Talking to a rabbi (my husband and I regularly did work for him on properties he owned when we had a plumbing business) just absolutely ruined me on traditional Christianity. Mostly because he was actually such a funny guy. I've never been so entertained talking about religion or anything else. A really smart cookie.
I developed a lot more respect for all religions as soon as I realized that the Witnesses have none and how invalid that is. I've learned something from every person of faith I've ever spoken with, even if I don't agree with them at all. I started picking the brains of anyone I met who was well educated in their own particular faith.
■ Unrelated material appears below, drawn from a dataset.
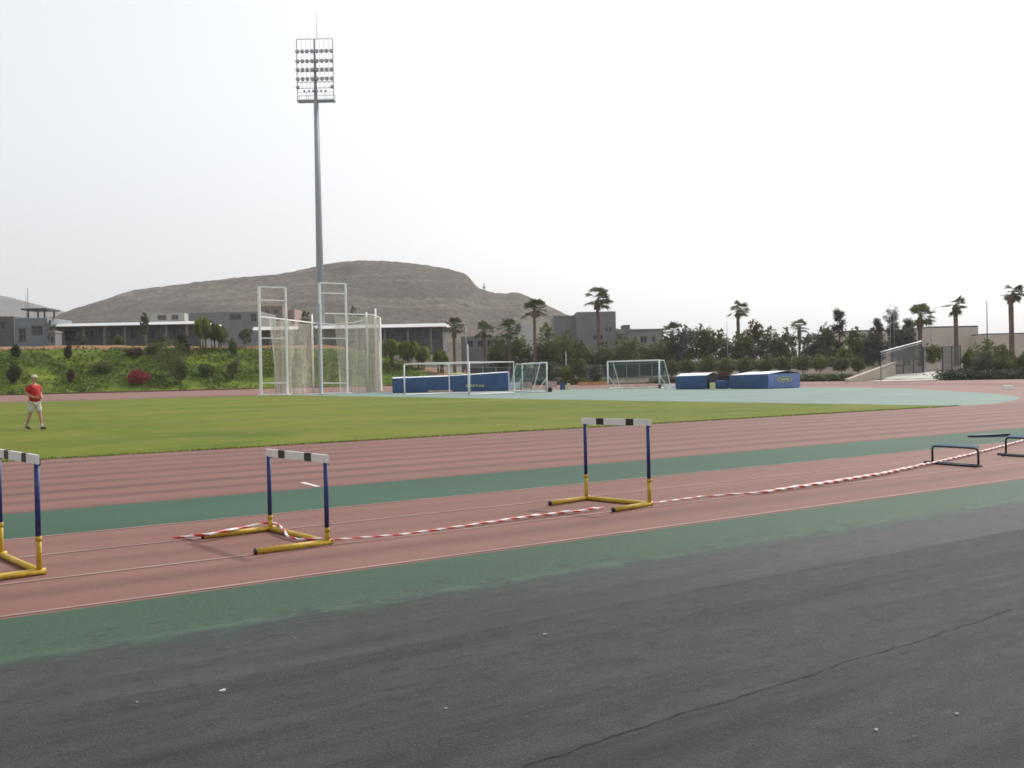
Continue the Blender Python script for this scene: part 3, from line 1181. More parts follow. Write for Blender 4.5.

But I got originally became curious about Judaism after my paternal grandfather died and my family, specifically, my aunt, knowing he had been an orphan from age 5, decided to try and find out what his real name and background was. We had always assumed he was Irish, as the name he was adopted under, Rose, is an Irish name.
Imagine our surprise when my aunt found his parents immigration papers into the United States doing this genealogical search, and they were in German...and there were several pictures of them in traditional Jewish clothing of the period and after we got the papers translated, well...we found out my grandfather had been born Jewish, orphaned young (his parents died in the Spanish influenza epidemic and so did his two younger siblings...a brother and a sister) and adopted and raised by a Methodist family in Arkansas when he was 7. Of course his real last name wasn't Rose, either. It was Rosenberg.
The whole thing started when my aunt was puzzled doing the geneaology because we didn't seem to have any connection to any other family in America with the last name of Rose.
I really don't believe my grandfather ever remembered any of that...he lost his family traumatically at quite a young age and had very few memories of his birth family, from what I was told.